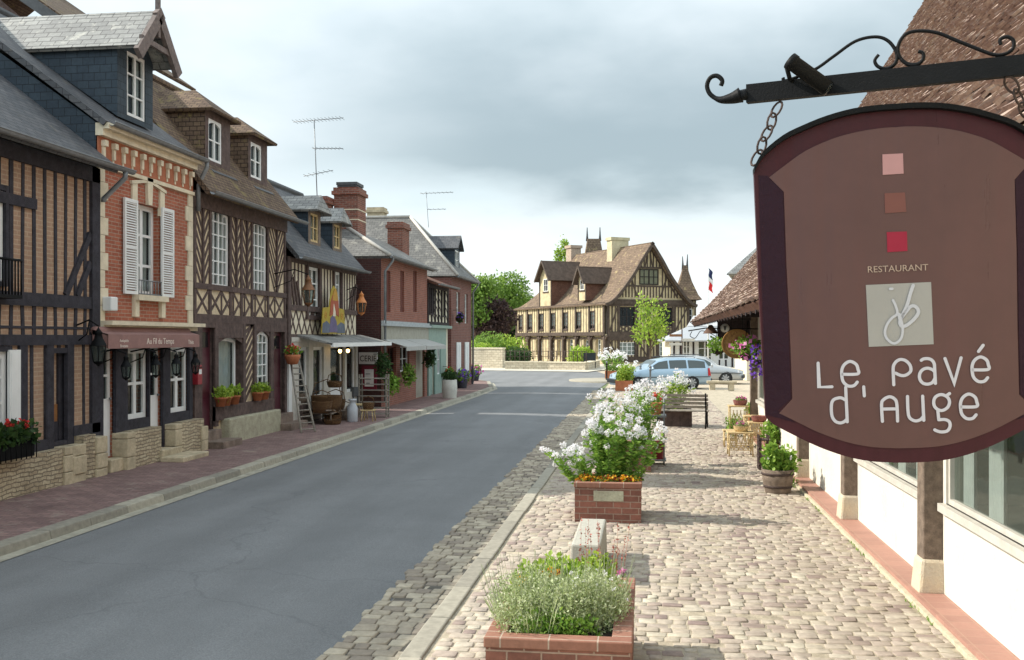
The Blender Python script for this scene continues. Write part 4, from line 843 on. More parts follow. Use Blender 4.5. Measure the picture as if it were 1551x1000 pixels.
for y in np.arange(YA+.2, YB, .55): q.hexa([(1.16, y-.04, 2.66), (XW, y-.04, 4.2), (XW, y+.04, 4.2), (1.16, y+.04, 2.66), (1.16, y-.04, 2.72), (XW, y-.04, 4.3), (XW, y+.04, 4.3), (1.16, y+.04, 2.72)])
mk_obj('rafter', q, M['timber'], HR)['kind'] = 'stuff'
q = MB(); q.box(XW-.16, XW+.05, YA, YB, 3.3, 3.6); q.box(1.55, 1.7, YA, YB, 2.95, 3.12); mk_obj('wall_plate', q, M['timber'], HR)
q = MB()
for y in py_: q.box(1.5, XW, y-.07, y+.07, 2.82, 2.96)
mk_obj('bracket_beam', q, M['timber'], HR)
q = MB(); q.box(1.75, XW-.02, YB-.1, YB-.02, 2.35, 3.4); mk_obj('end_boarding', q, M['timber'], HR)
# ---- the restaurant's own white house, beside the viewer, that carries the sign bracket
RH = thing('restaurant_house', 'white rendered restaurant house carrying the iron sign bracket on its street wall', 'house', (XW, 2.5, 0))
mb = MB(); mb.box(XW, 9, -4, 4.6, 0, 5.6); mk_obj('wall', mb, M['cream'], RH)
saddle(RH, XW-.35, 5.5, 5.8, 8.8, -4.1, 4.7, M['tile_red'])
fh = Fr((XW, 0), (0, -1)); fh.N = (-1, 0)
for u0, u1, z0, z1 in ((-3.9, -3.0, .9, 2.2), (-1.6, -.6, .9, 2.2), (-3.7, -2.9, 3.9, 5.0)):
    window(RH, fh, u0, u1, z0, z1, 2, 3, M['white'], o=.03)
# ================================================================== hanging sign
SC = world(.3912*3.0+0, 3.0); SU = (.952, -.306)
fs = Fr(SC, SU); fs.N = (SU[1], -SU[0])
def SP(u, v):                                                  # sight line -> plane of the sign (across, height)
    t = (u-CX)/F; a = (.902, -.431); r0, d0 = .3912*3.0, 3.0
    s = (t*d0-r0)/(a[0]-t*a[1]); d = d0+a[1]*s; return s, CH+(HZ-v)*d/F
ZC = CH+(HZ-435)*3.0/F; TA = R(1.7)
def rot_(x, z, a): return x*math.cos(a)-z*math.sin(a), x*math.sin(a)+z*math.cos(a)
A2V = (.9855, -.1694); SU2 = (A2V[0]*CA-A2V[1]*SA, A2V[0]*SA+A2V[1]*CA)
def SPB(u, v):
    t = (u-CX)/F; r0, d0 = .3912*3.0, 3.0
    s = (t*d0-r0)/(A2V[0]-t*A2V[1]); d = d0+A2V[1]*s; return s, CH+(HZ-v)*d/F
def SB(u, v):                                                  # into the board's own axes (it hangs slightly askew)
    x, z = SPB(u, v); return rot_(x, z-ZC, -TA)
class FrS(Fr):
    def p(s, u, z, o=0):
        x, q = rot_(u, z, TA); return (s.O[0]+s.U[0]*x+s.N[0]*o, s.O[1]+s.U[1]*x+s.N[1]*o, ZC+q)
fb = FrS(SC, SU2); fb.N = (SU2[1], -SU2[0])
SG = thing('hanging_sign', 'big maroon and brown restaurant sign board hanging by chains from an iron bracket', 'sign', (SC[0], SC[1], ZC-.5))
xc = SB(1362, 400)[0]
def mirror(half): return half+[(2*xc-x, z) for x, z in reversed(half)]
top = [SB(*p) for p in ((1142, 262), (1155, 240), (1185, 215), (1215, 200), (1250, 186), (1290, 175), (1330, 169.5), (1355, 168))]
bot = [SB(*p) for p in ((1362, 701), (1320, 699), (1280, 691), (1240, 677), (1200, 658), (1172, 643), (1160, 632))]
outline = mirror(bot[::-1][:0]+[b for b in reversed(bot)][:0]) if 0 else None
top = [(p.x, p.y) for p in cr([(a, b, 0) for a, b in top], 3)]; bot = [(p.x, p.y) for p in cr([(a, b, 0) for a, b in bot], 3)]
left = bot+[SB(1150, 450)]+top                                  # bottom centre -> up the left side -> top centre
left = [(min(x, xc-.001) if i in (0,) else x, z) for i, (x, z) in enumerate(left)]
poly = left+[(2*xc-x, z) for x, z in reversed(left)]
q = MB(); q.poly(fb, poly, -.035, .0); bd = mk_obj('board', q, pm('maroon frame paint', (.045, .01, .015), rough=.35, var=.12, scale=3, bump=.04, spec=.2, streak=.14), SG, bev=.006)
topl = [(x, z) for x, z in top]; rim = topl+[(2*xc-x, z) for x, z in reversed(topl)]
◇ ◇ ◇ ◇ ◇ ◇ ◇
Please write out all of the material above without changing a word, and omit any pictures.

The Blender Python script for this scene continues. Write part 4, from line 843 on. More parts follow. Use Blender 4.5. Measure the picture as if it were 1551x1000 pixels.
for y in np.arange(YA+.2, YB, .55): q.hexa([(1.16, y-.04, 2.66), (XW, y-.04, 4.2), (XW, y+.04, 4.2), (1.16, y+.04, 2.66), (1.16, y-.04, 2.72), (XW, y-.04, 4.3), (XW, y+.04, 4.3), (1.16, y+.04, 2.72)])
mk_obj('rafter', q, M['timber'], HR)['kind'] = 'stuff'
q = MB(); q.box(XW-.16, XW+.05, YA, YB, 3.3, 3.6); q.box(1.55, 1.7, YA, YB, 2.95, 3.12); mk_obj('wall_plate', q, M['timber'], HR)
q = MB()
for y in py_: q.box(1.5, XW, y-.07, y+.07, 2.82, 2.96)
mk_obj('bracket_beam', q, M['timber'], HR)
q = MB(); q.box(1.75, XW-.02, YB-.1, YB-.02, 2.35, 3.4); mk_obj('end_boarding', q, M['timber'], HR)
# ---- the restaurant's own white house, beside the viewer, that carries the sign bracket
RH = thing('restaurant_house', 'white rendered restaurant house carrying the iron sign bracket on its street wall', 'house', (XW, 2.5, 0))
mb = MB(); mb.box(XW, 9, -4, 4.6, 0, 5.6); mk_obj('wall', mb, M['cream'], RH)
saddle(RH, XW-.35, 5.5, 5.8, 8.8, -4.1, 4.7, M['tile_red'])
fh = Fr((XW, 0), (0, -1)); fh.N = (-1, 0)
for u0, u1, z0, z1 in ((-3.9, -3.0, .9, 2.2), (-1.6, -.6, .9, 2.2), (-3.7, -2.9, 3.9, 5.0)):
    window(RH, fh, u0, u1, z0, z1, 2, 3, M['white'], o=.03)
# ================================================================== hanging sign
SC = world(.3912*3.0+0, 3.0); SU = (.952, -.306)
fs = Fr(SC, SU); fs.N = (SU[1], -SU[0])
def SP(u, v):                                                  # sight line -> plane of the sign (across, height)
    t = (u-CX)/F; a = (.902, -.431); r0, d0 = .3912*3.0, 3.0
    s = (t*d0-r0)/(a[0]-t*a[1]); d = d0+a[1]*s; return s, CH+(HZ-v)*d/F
ZC = CH+(HZ-435)*3.0/F; TA = R(1.7)
def rot_(x, z, a): return x*math.cos(a)-z*math.sin(a), x*math.sin(a)+z*math.cos(a)
A2V = (.9855, -.1694); SU2 = (A2V[0]*CA-A2V[1]*SA, A2V[0]*SA+A2V[1]*CA)
def SPB(u, v):
    t = (u-CX)/F; r0, d0 = .3912*3.0, 3.0
    s = (t*d0-r0)/(A2V[0]-t*A2V[1]); d = d0+A2V[1]*s; return s, CH+(HZ-v)*d/F
def SB(u, v):                                                  # into the board's own axes (it hangs slightly askew)
    x, z = SPB(u, v); return rot_(x, z-ZC, -TA)
class FrS(Fr):
    def p(s, u, z, o=0):
        x, q = rot_(u, z, TA); return (s.O[0]+s.U[0]*x+s.N[0]*o, s.O[1]+s.U[1]*x+s.N[1]*o, ZC+q)
fb = FrS(SC, SU2); fb.N = (SU2[1], -SU2[0])
SG = thing('hanging_sign', 'big maroon and brown restaurant sign board hanging by chains from an iron bracket', 'sign', (SC[0], SC[1], ZC-.5))
xc = SB(1362, 400)[0]
def mirror(half): return half+[(2*xc-x, z) for x, z in reversed(half)]
top = [SB(*p) for p in ((1142, 262), (1155, 240), (1185, 215), (1215, 200), (1250, 186), (1290, 175), (1330, 169.5), (1355, 168))]
bot = [SB(*p) for p in ((1362, 701), (1320, 699), (1280, 691), (1240, 677), (1200, 658), (1172, 643), (1160, 632))]
outline = mirror(bot[::-1][:0]+[b for b in reversed(bot)][:0]) if 0 else None
top = [(p.x, p.y) for p in cr([(a, b, 0) for a, b in top], 3)]; bot = [(p.x, p.y) for p in cr([(a, b, 0) for a, b in bot], 3)]
left = bot+[SB(1150, 450)]+top                                  # bottom centre -> up the left side -> top centre
left = [(min(x, xc-.001) if i in (0,) else x, z) for i, (x, z) in enumerate(left)]
poly = left+[(2*xc-x, z) for x, z in reversed(left)]
q = MB(); q.poly(fb, poly, -.035, .0); bd = mk_obj('board', q, pm('maroon frame paint', (.045, .01, .015), rough=.35, var=.12, scale=3, bump=.04, spec=.2, streak=.14), SG, bev=.006)
topl = [(x, z) for x, z in top]; rim = topl+[(2*xc-x, z) for x, z in reversed(topl)]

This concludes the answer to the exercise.